Комментарий |

Вербальный дизайн и жажда правды. Пригов vs Толстой

Д. Пригов

Не так давно пришлось наблюдать по телевизору очередную Школу
злословия, которую вели новоиспеченные лауреатки Тэффи Татьяна
Толстая, и Дуня Смирнова, приготовлявшие на этот раз свое
телевизионное блюдо из известного поэта-концептуалиста и
заслуженного деятеля нашей новой культуры Пригова.
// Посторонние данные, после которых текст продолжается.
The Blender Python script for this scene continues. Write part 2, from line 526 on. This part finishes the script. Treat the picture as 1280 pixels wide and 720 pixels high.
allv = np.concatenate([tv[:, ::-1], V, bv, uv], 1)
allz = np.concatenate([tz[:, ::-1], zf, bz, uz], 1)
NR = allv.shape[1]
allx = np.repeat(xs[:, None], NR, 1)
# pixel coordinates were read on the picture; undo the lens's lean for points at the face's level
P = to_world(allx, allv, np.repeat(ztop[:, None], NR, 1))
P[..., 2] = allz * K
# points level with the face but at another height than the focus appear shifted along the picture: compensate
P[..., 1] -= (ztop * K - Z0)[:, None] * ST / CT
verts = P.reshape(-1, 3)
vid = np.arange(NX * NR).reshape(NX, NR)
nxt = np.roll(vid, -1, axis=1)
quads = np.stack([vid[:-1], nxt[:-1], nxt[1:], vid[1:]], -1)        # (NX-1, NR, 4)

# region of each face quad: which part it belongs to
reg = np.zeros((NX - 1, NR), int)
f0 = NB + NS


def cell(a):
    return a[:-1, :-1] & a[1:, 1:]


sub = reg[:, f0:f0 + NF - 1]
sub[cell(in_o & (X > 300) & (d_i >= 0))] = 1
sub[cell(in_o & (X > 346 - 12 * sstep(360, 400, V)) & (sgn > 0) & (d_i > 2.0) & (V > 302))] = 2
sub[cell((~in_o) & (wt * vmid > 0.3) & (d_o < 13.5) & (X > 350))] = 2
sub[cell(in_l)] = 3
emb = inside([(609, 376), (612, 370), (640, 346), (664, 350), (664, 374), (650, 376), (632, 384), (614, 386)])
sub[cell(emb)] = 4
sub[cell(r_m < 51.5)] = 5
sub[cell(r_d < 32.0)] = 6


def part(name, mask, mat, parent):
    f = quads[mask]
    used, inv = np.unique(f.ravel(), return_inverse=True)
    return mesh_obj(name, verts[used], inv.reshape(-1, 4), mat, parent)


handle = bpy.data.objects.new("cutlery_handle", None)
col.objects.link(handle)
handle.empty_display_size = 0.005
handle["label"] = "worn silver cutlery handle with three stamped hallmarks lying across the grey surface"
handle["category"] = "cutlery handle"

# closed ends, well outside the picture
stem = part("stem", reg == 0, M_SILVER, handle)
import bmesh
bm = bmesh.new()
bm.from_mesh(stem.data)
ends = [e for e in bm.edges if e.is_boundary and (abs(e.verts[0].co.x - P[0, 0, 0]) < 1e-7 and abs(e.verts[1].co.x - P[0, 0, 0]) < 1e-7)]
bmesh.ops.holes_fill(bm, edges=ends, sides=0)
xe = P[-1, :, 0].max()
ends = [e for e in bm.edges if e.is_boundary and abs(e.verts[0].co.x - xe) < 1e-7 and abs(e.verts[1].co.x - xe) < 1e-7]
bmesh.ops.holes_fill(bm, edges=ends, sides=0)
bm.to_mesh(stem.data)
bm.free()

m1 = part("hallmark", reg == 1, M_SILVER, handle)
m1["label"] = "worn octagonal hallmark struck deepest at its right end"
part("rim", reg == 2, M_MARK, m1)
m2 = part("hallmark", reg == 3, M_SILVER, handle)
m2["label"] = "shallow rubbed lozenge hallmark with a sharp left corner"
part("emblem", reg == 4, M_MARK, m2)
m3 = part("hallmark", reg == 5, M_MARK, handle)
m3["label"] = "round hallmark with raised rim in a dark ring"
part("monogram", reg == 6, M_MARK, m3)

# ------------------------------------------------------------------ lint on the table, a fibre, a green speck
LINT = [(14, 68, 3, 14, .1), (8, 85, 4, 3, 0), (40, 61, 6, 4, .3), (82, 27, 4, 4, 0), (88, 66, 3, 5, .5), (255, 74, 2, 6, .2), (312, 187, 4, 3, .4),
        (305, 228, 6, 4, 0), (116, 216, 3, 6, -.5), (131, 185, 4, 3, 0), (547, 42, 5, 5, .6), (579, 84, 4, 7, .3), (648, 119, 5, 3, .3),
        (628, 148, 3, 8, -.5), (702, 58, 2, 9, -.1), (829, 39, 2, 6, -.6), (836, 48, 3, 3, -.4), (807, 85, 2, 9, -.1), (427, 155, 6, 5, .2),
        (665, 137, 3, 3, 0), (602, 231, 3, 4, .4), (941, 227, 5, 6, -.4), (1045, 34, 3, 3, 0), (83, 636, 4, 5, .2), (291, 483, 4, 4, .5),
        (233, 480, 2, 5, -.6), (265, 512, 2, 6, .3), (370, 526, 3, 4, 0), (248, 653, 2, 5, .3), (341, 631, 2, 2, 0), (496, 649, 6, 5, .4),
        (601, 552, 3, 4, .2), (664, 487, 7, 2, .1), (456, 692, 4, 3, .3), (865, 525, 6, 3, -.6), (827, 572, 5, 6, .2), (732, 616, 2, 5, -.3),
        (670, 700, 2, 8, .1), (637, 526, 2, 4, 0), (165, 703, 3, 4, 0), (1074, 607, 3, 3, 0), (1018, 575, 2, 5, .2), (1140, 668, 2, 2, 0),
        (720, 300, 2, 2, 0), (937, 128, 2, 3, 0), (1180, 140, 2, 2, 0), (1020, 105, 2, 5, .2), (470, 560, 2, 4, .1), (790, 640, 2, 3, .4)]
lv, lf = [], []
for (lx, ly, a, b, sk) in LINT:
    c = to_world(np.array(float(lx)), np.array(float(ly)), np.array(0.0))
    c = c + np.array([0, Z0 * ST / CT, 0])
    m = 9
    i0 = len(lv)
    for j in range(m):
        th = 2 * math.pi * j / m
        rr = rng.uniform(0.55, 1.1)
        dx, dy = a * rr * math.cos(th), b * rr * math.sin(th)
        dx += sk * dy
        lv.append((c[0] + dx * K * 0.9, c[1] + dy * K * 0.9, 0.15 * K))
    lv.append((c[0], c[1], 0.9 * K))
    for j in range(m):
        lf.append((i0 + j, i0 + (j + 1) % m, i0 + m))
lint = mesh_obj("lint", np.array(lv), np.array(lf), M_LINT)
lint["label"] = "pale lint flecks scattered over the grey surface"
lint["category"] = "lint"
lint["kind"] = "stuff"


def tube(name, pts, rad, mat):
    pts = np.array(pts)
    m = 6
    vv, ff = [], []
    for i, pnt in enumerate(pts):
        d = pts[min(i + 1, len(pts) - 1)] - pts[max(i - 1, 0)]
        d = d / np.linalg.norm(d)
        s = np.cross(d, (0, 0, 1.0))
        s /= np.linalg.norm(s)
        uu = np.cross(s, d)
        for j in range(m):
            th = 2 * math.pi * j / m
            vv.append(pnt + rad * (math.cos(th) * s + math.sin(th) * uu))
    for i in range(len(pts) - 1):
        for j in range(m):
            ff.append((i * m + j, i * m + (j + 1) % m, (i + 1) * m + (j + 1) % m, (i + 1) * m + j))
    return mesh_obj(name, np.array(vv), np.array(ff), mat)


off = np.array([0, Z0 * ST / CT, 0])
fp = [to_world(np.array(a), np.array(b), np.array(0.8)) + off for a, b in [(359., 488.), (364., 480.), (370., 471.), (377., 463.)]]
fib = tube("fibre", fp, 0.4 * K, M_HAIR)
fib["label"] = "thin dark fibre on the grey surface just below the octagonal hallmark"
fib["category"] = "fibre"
Дамы были на уровне и вполне соответствовали. Например, они с
успехом изображали очаровательных провинциальных простушек, на
фоне которых Пригов смотрелся неожиданно академичным, немного
уставшим взрослым дядюшкой из столицы. Разговор вертелся
вокруг литературы, естественно, ну, и насчет духовности, наши
«провинциальные простушки» не могли не озадачить столичную
штучку. Куда ж без духовности?!

Пригов, однако, от духовности открещивался.
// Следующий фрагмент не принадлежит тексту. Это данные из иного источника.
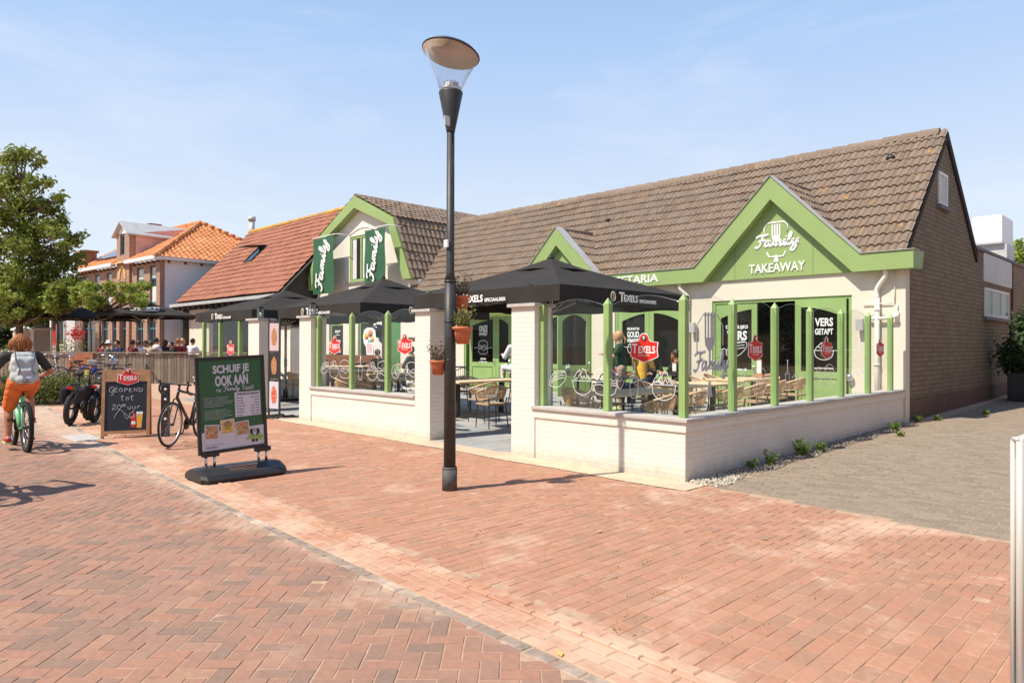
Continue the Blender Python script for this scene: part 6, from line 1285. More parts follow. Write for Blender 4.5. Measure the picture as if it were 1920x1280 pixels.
    m=MB(); vs=[]; out=[(-.13,0,.0),(-.12,.07,.01),(-.06,.078,.0),(.02,.04,-.005),(.12,.018,-.005),(.15,0,-.01),(.12,-.018,-.005),(.02,-.04,-.005),(-.06,-.078,.0),(-.12,-.07,.01)]
    T=Matrix.Translation((.23,0,sz)); n=len(out); vs=[Vector(v)+Vector((0,0,.02)) for v in out]+[Vector((v[0],v[1]*1.05,v[2]-.03)) for v in out]; m.add(vs,[tuple(range(n)),tuple(range(2*n-1,n-1,-1))]+[(i,(i+1)%n,n+(i+1)%n,n+i) for i in range(n)],T,smooth=True); m.build('saddle',sad,t)
    m=MB(); m.lathe([(.095,-.004),(.095,.004)],(0,0,0),24,Matrix.Translation(bb+Vector((0,-.055,0)))@Euler((R(90),0,0)).to_matrix().to_4x4()); m.tube([bb+Vector((0,-.07,0)),bb+Vector((0,.07,0))],.022,8)
    ca_=R(-70); cv=Vector((math.cos(ca_),0,math.sin(ca_)))*.165; m.tube([bb+Vector((0,-.075,0)),bb+Vector((0,-.085,0))+cv],.012,6); m.tube([bb+Vector((0,.075,0)),bb+Vector((0,.085,0))-cv],.012,6)
    m.tube([(0,-.055,R_+.035),(bb.x,-.055,bb.z+.095)],.004,4); m.tube([(0,-.055,R_-.035),(bb.x,-.055,bb.z-.095)],.004,4); m.lathe([(.04,-.01),(.04,.01)],(0,0,0),16,Matrix.Translation((0,-.055,R_))@Euler((R(90),0,0)).to_matrix().to_4x4()); m.build('crankset','black_metal',t)
    for s_,c in ((-1,cv),(1,-cv)): MB().box((-.045,-.045,-.012),(.045,.045,.012),Matrix.Translation(bb+Vector((0,s_*.14,0))+c),bev=.005).build('pedal','black_metal',t)
    if fender:
        m=MB()
        for x,a0,a1 in ((0,20,200),(wb,10,150)): 
            rr=R_+.02; pts=[(x+rr*math.cos(R(a)),0,R_+rr*math.sin(R(a))) for a in range(a0,a1,8)]; m.tube(pts,tw+.012,6,flat=(0,0.01,1))
        m.build('mudguard','black_metal',t)
    if rack:
        m=MB()
        for s_ in (-1,1): m.tube([(-.2,s_*.06,.77),(.18,s_*.06,.77)],.006,5); m.tube([(-.1,s_*.07,.77),(0,s_*.07,R_)],.006,5)
        m.tube([(-.2,-.06,.77),(-.2,.06,.77)],.006,5); rk=m.build('rack','black_metal',t); MB().box((-.24,-.05,.70),(-.215,.05,.75),bev=.006).build('rear_light','red_light',rk)
    if bags:
        for s_ in (-1,1): 
            b=MB(); b.box((-.17,.07*s_,.44),(.12,.19*s_,.72),bev=.045); 
            for v in range(len(b.v)): p_=b.v[v]; b.v[v]=(p_[0]+.02*math.sin(p_[2]*25),p_[1]+.015*math.sin(p_[0]*22+p_[2]*13),p_[2]+.012*math.sin(p_[0]*18))
            b.build('pannier','bag_black',t)
        MB().box((-.12,-.07,.77),(.08,.05,.80),bev=.02).build('pannier_lid','bag_black',t)
    if basket: MB().box((-.16,-.13,.79),(.14,.13,1.0),bev=.02).build('crate',basket,t)
    return t
# heading angles: rz rotates +x to the riding direction
def head(v): return math.atan2(v[1],v[0])
p=onG(50,847); cyc=p.copy(); CYC_RZ=head((-.995,.01))
cb_=bike('mountain_bike','mint green mountain bike with fat knobbly tyres ridden by the backpacked woman',(p.x,p.y,p.z),CYC_RZ,'bike_mint',.36,.032,'flat','mtb','chrome',knob=True,sad='bike_lime',lean=0)
f_=onG(317,838); h=Vector((.67,-.742,0)); r_=f_-h*1.02; bike('racing_bike','black drop-bar bicycle leaning beside the bollard, left of the green poster',(r_.x,r_.y,f_.z),head(h),'bike_black',.345,.017,'drop','diamond','alu',lean=R(-3),wb=1.02)
hf=Vector((-.88,.47,0)); 
p=onG(130,797); bike('fat_bike','fat-tyred black bike with worn panniers, left one of the pair',(p.x,p.y,p.z),head((-.86,.5)),'bike_black',.32,.055,'flat','step','black_metal',rack=True,bags=True,mirror=True,batt=True,lean=R(6),fender=False,group='pair of black fat-tyred bikes')
p=onG(176,792); bike('fat_bike','fat-tyred black bike with red rear light, right one of the pair beside the chalkboard',(p.x,p.y,p.z),head((-.86,.5)),'bike_black',.32,.055,'flat','step','black_metal',rack=True,bags=True,batt=True,lean=R(5),group='pair of black fat-tyred bikes')
# bikes at the plank fence
fs_=[(215,705,'bike_black','city','purple','black city bike with purple crate against the plank fence',(-.75,.55),False),(268,716,'bike_silver','city',None,'silver city bike with tall handlebar against the plank fence, left of the brown one',(.8,-.2),True),(340,706,'bike_silver','city',None,'beige ladies bike standing sideways against the plank fence',(.75,.66),True),(135,735,'bike_blue','flat',None,'blue bike with yellow bottle behind the fat-tyred pair',(-.5,.8),False),(97,722,'bike_black','city',None,'dark bike parked behind the hedge, right of the cyclist',(.8,.5),True),(8,715,'bike_red','city',None,'dark red bike at the left picture edge',(.8,.5),True),(370,703,'bike_black','city',None,'black bike beside the leftmost green post',(.4,.9),True),(425,735,'bike_red','flat',None,'red trimmed bike seen through the left glass screen',(.8,.6),False),(300,712,'bike_black','city',None,'black bike with raised handlebar in the middle of the plank fence',(.3,.95),True),(245,712,'bike_black','city','bag_black','black bike with low crate behind the chalkboard',(-.6,.7),True),(60,725,'bike_silver','city',None,'silver bike half hidden behind the cyclist and hedge',(.7,.6),True),(160,728,'bike_black','city',None,'black bike behind the fat-tyred pair beside the rust coloured panel',(.6,.8),True),(455,738,'bike_white','city',None,'white bike seen through the left glass screen near the pier',(.8,.6),False)]
for (px,py,c,b_,bk_,l_,hd,rk) in fs_:
    p=onG(px,py); o=bike('city_bike',l_,(p.x,p.y,p.z),head(hd),c,.34,.018,b_,'step' if b_=='city' else 'diamond','alu',rack=rk,fender=True,basket=bk_,lean=R(random.uniform(-4,4)),spk=20,group='bikes parked along the plank fence')
    if c=='bike_blue': MB().box((.5,-.03,.42),(.58,.03,.66),bev=.02).build('bottle','bike_lime',o)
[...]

«Ну, послушайте! — примерно так восклицала Татьяна Толстая, не
унимаясь — Ну, вот, когда Вы прочитаете что-то такое очень
духовное у Льва Николаевича Толстого! Или у Федора Михайловича
Достоевского! Разве вас не охватывает нечто! Очень-очень
духовное вас разве не охватывает тогда что-то?!».

«Ну! — как-то так отвечал Пригов — меня-то, или вас с Дуней, может и
охватывает! А кого другого это охватывает при чтении самой
откровенной попсы и китча! И вообще, литература дело не
духовное, а культурное. А культура... это, знаете, штука где-то
материальная, осязаемая, и полезная». В таком духе.
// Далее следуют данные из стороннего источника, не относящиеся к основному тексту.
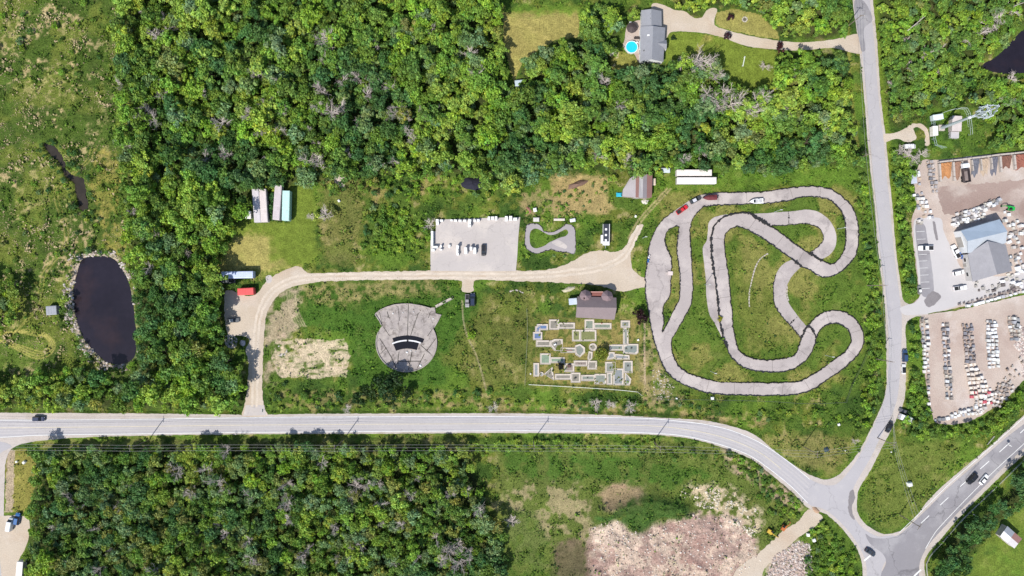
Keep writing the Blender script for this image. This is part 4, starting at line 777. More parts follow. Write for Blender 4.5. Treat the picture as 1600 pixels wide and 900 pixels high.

После этого, Пригова как бы на время удалили из эфира, а дамы стали
между собой очень стильно, и так — эдак жанрово, чисто
по-дамски, обсуждать, как они обломались с этим Приговым. Они-то,
мол, думали, что он вон какой! А он оказался еще лучше, да
настолько, что и подумать нельзя!

Все это было очень мило, но я в этот момент как-то совсем отвлекся
от передачи, потому что задумался.

А и действительно, какова она, эта общая идея литературы?! Как я для
себя это формулирую? Тут я, конечно, вспомнил «Принципы
искусства» Коллингвуда, и попытался освежить в памяти
что-нибудь теоретическое вроде интроспекции у Беркли и Юма. Различие
между реальными и воображаемыми чувствами по Канту, и
прочее. Получалось не очень, и все же я не удержался, чтобы не
вывести для себя хотя бы самую общую идею литературы, и
искусства вообще. Эта идея, подумалось мне, состоит в свободном,
насколько это позволяют общепринятые принципы искусства,
моделировании того, что мы называем сознанием художника. И это с
учетом всем известной проблематики взаимоотношений сознания,
и материи, то есть, так называемой «реальности», а также с
учетом того, что существует со всеми вытекающими для
сознания последствиями подсознание, архетипы, ну, и все такое. Если
же вспомнить современную теорию сознания,— продолжал
размышлять я,— которая гласит, что одним из основных свойств
сознания является его направленность на свой предмет, который в
общем случае трактуется как нечто по отношению к сознанию
теоретически внешнее (особенно, когда мы говорим о сознании
художника, для которого «реальные» и «воображаемые» идеи чуть
ли не местами меняются), то можно утверждать, что главная
идея искусства заключается в свободном, эмпирическом
моделировании «реальности». И это, разумеется, с учетом всех этих
рамок, ограничений, условий, и закономерностей, с которыми
сталкивается писатель, композитор, или живописец, вынужденный
считаться не только с общими непреходящими принципами искусства
как бы неосознанно, но и вполне сознательно с конкретными,
и тленными, ввиду непрерывной модернизации, его законами.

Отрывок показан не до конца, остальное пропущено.